━━━ DATA EXCERPT ━━━

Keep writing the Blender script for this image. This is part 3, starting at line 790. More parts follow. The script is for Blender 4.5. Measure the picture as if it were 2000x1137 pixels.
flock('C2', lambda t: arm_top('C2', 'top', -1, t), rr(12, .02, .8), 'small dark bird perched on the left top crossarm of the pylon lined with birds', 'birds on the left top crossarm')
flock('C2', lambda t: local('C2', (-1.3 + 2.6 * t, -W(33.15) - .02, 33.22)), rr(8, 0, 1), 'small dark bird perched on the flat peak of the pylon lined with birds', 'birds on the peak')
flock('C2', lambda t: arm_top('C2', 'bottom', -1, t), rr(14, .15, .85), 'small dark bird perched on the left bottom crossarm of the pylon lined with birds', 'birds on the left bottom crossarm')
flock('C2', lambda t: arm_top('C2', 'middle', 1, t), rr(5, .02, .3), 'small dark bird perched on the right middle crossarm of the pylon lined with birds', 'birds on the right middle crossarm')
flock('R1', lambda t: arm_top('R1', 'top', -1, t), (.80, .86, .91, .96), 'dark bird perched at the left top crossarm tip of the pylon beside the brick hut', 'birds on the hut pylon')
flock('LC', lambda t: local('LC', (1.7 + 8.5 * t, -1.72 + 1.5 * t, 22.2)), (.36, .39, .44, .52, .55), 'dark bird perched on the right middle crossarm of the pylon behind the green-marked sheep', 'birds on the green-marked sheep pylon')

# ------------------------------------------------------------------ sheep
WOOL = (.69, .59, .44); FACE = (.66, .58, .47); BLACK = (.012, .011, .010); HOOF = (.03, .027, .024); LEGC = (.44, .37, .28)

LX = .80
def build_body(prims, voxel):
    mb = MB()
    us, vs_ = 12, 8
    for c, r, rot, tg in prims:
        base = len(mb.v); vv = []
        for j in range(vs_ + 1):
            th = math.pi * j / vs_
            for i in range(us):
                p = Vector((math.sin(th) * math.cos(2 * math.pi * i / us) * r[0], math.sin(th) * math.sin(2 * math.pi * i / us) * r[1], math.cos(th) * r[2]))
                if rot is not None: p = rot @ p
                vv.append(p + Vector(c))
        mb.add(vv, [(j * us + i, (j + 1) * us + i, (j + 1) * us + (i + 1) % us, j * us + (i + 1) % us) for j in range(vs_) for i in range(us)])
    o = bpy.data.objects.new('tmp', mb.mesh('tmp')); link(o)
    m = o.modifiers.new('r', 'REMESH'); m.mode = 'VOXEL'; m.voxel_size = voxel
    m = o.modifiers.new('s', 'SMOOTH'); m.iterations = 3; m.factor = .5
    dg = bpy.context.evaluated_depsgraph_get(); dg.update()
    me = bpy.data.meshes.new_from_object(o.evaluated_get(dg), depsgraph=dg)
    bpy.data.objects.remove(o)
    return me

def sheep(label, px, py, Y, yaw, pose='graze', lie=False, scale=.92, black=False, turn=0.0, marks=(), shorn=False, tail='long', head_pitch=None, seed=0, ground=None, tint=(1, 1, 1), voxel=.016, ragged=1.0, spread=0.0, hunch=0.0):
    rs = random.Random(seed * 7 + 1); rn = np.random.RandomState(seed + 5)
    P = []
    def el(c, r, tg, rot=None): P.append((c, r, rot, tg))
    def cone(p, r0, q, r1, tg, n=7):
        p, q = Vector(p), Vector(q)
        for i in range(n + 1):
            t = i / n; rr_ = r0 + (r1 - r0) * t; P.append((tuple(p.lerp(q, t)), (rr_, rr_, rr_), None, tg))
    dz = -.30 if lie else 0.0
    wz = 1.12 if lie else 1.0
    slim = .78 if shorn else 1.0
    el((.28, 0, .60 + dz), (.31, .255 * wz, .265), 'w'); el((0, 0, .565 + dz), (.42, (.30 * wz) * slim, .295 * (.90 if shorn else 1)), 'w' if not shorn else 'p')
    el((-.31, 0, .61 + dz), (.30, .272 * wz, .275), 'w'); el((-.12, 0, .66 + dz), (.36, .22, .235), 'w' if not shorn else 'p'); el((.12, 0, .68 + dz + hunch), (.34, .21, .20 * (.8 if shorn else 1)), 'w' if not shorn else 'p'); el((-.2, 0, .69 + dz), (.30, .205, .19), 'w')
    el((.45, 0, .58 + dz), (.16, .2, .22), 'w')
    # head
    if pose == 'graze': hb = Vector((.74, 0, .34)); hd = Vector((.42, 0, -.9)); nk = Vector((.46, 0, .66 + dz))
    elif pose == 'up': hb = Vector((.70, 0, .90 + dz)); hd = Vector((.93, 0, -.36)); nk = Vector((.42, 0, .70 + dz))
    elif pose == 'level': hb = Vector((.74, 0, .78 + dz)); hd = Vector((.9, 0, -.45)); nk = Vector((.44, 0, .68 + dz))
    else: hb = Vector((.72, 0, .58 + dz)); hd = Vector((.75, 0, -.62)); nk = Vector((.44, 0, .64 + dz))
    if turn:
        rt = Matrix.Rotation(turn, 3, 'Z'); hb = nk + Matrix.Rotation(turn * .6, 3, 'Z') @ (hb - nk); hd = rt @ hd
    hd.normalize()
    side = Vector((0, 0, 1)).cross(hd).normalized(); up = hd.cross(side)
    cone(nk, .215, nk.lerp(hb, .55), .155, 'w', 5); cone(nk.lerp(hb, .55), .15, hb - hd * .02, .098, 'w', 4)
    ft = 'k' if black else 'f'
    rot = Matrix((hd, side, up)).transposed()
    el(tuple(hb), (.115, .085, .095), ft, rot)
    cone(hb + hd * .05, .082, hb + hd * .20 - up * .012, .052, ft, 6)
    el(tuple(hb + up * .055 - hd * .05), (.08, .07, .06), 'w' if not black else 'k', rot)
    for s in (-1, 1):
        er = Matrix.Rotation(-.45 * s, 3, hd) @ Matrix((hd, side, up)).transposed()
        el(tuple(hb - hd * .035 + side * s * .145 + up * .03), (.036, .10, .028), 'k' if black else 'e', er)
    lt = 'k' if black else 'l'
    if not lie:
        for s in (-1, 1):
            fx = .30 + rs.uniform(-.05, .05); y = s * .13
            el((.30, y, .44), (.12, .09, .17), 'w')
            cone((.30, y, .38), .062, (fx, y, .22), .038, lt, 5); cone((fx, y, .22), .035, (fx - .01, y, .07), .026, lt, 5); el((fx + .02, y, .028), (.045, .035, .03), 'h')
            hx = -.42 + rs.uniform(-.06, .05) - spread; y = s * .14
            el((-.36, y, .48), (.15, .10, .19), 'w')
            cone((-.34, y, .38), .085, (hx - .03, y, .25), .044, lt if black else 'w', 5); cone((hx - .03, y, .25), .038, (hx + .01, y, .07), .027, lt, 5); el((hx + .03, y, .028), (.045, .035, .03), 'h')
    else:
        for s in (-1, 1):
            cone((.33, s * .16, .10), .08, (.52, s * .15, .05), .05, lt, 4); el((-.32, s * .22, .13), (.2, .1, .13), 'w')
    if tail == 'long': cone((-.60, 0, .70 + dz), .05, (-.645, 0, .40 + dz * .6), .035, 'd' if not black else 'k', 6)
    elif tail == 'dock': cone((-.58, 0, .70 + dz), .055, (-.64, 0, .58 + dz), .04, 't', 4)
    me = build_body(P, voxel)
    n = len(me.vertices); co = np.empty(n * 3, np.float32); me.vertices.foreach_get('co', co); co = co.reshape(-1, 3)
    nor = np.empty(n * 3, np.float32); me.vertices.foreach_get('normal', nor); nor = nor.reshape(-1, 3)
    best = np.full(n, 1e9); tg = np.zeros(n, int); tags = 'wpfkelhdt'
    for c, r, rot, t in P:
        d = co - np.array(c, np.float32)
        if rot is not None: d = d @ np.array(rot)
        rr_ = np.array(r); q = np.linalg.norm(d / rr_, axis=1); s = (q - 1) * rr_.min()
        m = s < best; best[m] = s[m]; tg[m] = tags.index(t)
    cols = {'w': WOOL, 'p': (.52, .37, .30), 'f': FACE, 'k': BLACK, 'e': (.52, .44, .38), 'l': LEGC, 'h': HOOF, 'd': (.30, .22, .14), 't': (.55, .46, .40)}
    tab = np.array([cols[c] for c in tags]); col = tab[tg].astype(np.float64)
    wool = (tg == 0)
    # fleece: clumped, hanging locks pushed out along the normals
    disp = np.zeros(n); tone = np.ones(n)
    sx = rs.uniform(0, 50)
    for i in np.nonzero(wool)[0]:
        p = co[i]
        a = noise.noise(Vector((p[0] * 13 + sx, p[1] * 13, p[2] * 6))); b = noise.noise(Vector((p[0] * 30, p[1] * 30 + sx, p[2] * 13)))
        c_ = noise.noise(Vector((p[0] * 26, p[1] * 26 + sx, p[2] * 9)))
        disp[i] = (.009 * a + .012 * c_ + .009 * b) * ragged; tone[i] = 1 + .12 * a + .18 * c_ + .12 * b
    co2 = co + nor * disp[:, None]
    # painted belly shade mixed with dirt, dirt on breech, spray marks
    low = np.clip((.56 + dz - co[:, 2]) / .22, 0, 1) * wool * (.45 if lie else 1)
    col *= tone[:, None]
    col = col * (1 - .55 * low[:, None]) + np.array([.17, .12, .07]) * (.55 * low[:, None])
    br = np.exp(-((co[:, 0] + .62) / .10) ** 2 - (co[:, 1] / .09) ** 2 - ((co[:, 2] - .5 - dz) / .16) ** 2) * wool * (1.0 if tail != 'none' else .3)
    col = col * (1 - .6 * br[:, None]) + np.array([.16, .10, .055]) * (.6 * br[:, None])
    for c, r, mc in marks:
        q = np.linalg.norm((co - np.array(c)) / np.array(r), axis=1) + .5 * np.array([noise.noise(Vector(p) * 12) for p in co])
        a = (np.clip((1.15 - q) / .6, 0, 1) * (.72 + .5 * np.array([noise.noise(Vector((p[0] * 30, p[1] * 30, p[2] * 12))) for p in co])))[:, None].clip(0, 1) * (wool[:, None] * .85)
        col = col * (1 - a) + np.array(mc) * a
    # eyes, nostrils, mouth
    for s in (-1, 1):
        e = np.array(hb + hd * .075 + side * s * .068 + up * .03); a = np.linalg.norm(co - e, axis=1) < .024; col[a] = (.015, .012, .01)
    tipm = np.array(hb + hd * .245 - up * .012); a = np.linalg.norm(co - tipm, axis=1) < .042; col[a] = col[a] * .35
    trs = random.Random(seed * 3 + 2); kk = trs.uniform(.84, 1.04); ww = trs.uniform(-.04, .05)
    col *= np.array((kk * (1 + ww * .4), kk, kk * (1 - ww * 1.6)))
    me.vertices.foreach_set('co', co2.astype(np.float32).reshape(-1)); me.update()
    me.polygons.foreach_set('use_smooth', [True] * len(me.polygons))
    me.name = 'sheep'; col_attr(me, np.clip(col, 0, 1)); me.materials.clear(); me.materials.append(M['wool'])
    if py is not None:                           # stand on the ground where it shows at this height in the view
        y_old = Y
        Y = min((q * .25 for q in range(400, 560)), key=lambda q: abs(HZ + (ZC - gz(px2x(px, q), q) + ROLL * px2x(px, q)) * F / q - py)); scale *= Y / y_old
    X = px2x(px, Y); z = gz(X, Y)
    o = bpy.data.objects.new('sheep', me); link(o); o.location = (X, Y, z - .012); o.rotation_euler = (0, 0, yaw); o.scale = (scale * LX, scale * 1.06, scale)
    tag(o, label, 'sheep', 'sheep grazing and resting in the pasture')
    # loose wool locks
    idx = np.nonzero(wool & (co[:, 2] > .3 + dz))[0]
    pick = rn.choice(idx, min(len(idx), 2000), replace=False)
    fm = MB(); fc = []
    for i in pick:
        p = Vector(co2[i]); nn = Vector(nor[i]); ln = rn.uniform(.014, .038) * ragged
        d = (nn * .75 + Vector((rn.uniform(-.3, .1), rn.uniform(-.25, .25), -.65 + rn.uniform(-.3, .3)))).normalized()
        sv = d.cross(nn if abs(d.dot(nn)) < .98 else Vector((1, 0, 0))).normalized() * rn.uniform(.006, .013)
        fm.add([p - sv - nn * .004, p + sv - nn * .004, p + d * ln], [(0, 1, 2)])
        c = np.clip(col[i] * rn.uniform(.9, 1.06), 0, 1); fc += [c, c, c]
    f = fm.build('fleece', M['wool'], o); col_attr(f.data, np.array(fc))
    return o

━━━

**EXERCISE AIM**
The lines from the top of the data above down to the line containing "WOOL = (.69, .59, .44);" are to be copied exactly; no other line should appear.

**FINAL ANSWER**
Keep writing the Blender script for this image. This is part 3, starting at line 790. More parts follow. The script is for Blender 4.5. Measure the picture as if it were 2000x1137 pixels.
flock('C2', lambda t: arm_top('C2', 'top', -1, t), rr(12, .02, .8), 'small dark bird perched on the left top crossarm of the pylon lined with birds', 'birds on the left top crossarm')
flock('C2', lambda t: local('C2', (-1.3 + 2.6 * t, -W(33.15) - .02, 33.22)), rr(8, 0, 1), 'small dark bird perched on the flat peak of the pylon lined with birds', 'birds on the peak')
flock('C2', lambda t: arm_top('C2', 'bottom', -1, t), rr(14, .15, .85), 'small dark bird perched on the left bottom crossarm of the pylon lined with birds', 'birds on the left bottom crossarm')
flock('C2', lambda t: arm_top('C2', 'middle', 1, t), rr(5, .02, .3), 'small dark bird perched on the right middle crossarm of the pylon lined with birds', 'birds on the right middle crossarm')
flock('R1', lambda t: arm_top('R1', 'top', -1, t), (.80, .86, .91, .96), 'dark bird perched at the left top crossarm tip of the pylon beside the brick hut', 'birds on the hut pylon')
flock('LC', lambda t: local('LC', (1.7 + 8.5 * t, -1.72 + 1.5 * t, 22.2)), (.36, .39, .44, .52, .55), 'dark bird perched on the right middle crossarm of the pylon behind the green-marked sheep', 'birds on the green-marked sheep pylon')

# ------------------------------------------------------------------ sheep
WOOL = (.69, .59, .44); FACE = (.66, .58, .47); BLACK = (.012, .011, .010); HOOF = (.03, .027, .024); LEGC = (.44, .37, .28)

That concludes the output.